In today's world, everyone is connected to their phone, but there was a time when the phone was mounted to a wall and you didn't know who was calling.

This is the set up for The Calling in which Susan Reed begins to get strange phone calls which drive her almost insane.

It starts out one night when she takes her dog, Sweet William, out for a walk in the middle of the night. As she walks past a phone booth, the phone starts to ring and while startled, she ignores it and continues on her way home.

A few days go by and while she's getting ready for work, the house phone rings and after she answers it, discovers that no one is there, yet she knows that someone/thing is there.

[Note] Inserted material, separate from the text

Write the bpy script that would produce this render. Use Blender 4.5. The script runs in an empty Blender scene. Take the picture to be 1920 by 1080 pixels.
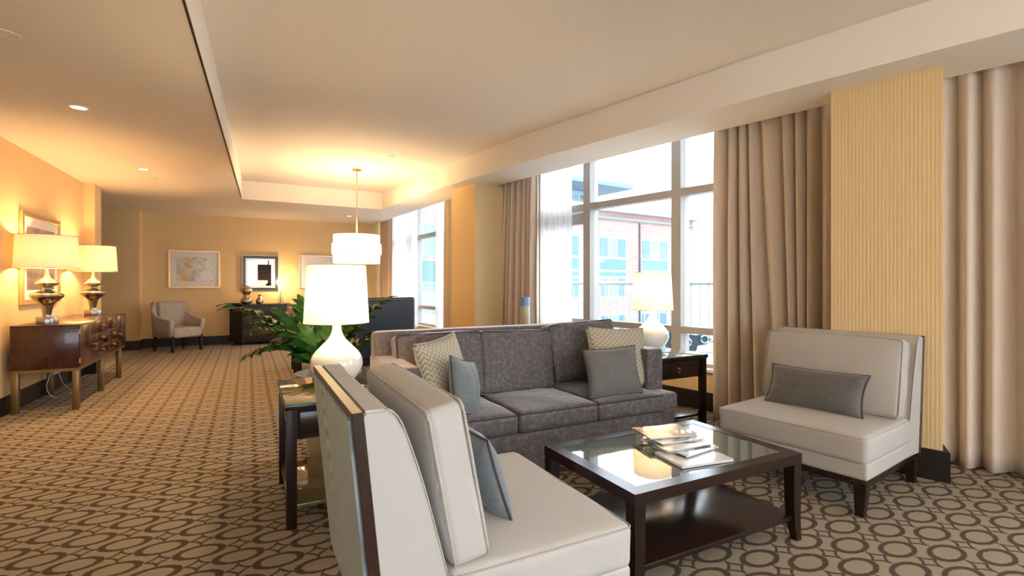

While chilled, she hangs up and continues about her day.

The calls continue to come (only when she's home alone) and eventually she tells it to stop calling.

She debates about telling her husband, Lou, about the calls and finally she caves and tells him. While she can't actually describe who's calling, she tells him that it's something evil.

Eventually, she tells her co-worker Tara about the calls.

Tara ponders the information and then one day tells her about a man that she's met, Yuri, who can possibly help her. She arranges a meeting for her.

Yuri does seem to be interested in her story and gives her some suggestions and at first they seem to work, but then the calls continue. She's at a point where she doesn't even want to answer the phone at work.

Through a series of "coincidences" Susan knows that evil is at play and once again, Tara comes to the rescue by introducing her to Harriet, a vice president at AT&T.

Harriet does confirm a few things to Susan and she tells her that she'll put a trace on the phone.

With the obsession that the phone is causing, Susan loses her job and as a final resort, Tara again comes to the rescue by telling her that she can stay at her parents country house. Hopefully, by the time she gets back things will have settled down.

But they don't.

The phone calls follow her wherever she goes until she makes a decision regarding her Fate.

Honestly, I put this book down a few times because I just couldn't get into the story. No matter how much I tried, but, eventually, I did find myself a little caught up in the story.

After reading Randall's bestseller, The Fan, I was hoping for something of this caliber, but it just drags. There are a few spikes in the story, but, other than that, I was pretty bored.